Although encouraging FIs to work with customers affected by the Gulf Oil Spill, and although the Agencies confirm that they will consider the difficult position of FIs affected under these circumstances, the Agencies state that they will expect FIs to: (i) appropriately recognize credit losses as soon as a loss can be reasonably estimated; (ii) preserve the integrity of the FI’s internal loan grading methodology; (iii) maintain appropriate accruals and reserves on affected credit; and (iv) maintain adequate capital ratios or, if unable to do so, develop a satisfactory capital restoration plan.

SEC’s Division of Corporation Finance Adds Specialized Offices Focusing on Large Financial Institutions, Structured Finance Products and Securities Offering Trends

The SEC’s Division of Corporation Finance is creating three specialized offices that will focus on (a) enhancing the Division’s existing program for reviewing periodic reports filed by large financial institutions, (b) disclosure review and interpretive and rulemaking activities for asset-backed securities and other structured products, and (c) evaluation of securities offering trends.

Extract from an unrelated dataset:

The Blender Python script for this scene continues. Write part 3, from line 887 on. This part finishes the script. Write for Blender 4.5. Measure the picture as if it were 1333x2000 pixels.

FinCEN Extends Deadline for Comments on Proposed Rules for Providers and Sellers Prepaid Access

FinCEN extended the deadline for comments on its proposed rules for providers and sellers of prepaid access until August 27, 2010.  The proposed rules, which were discussed in the June 29, 2010 Alert, would expand the anti-money laundering obligations of providers and sellers of prepaid access.  The original deadline for comments had been July 28, 2010.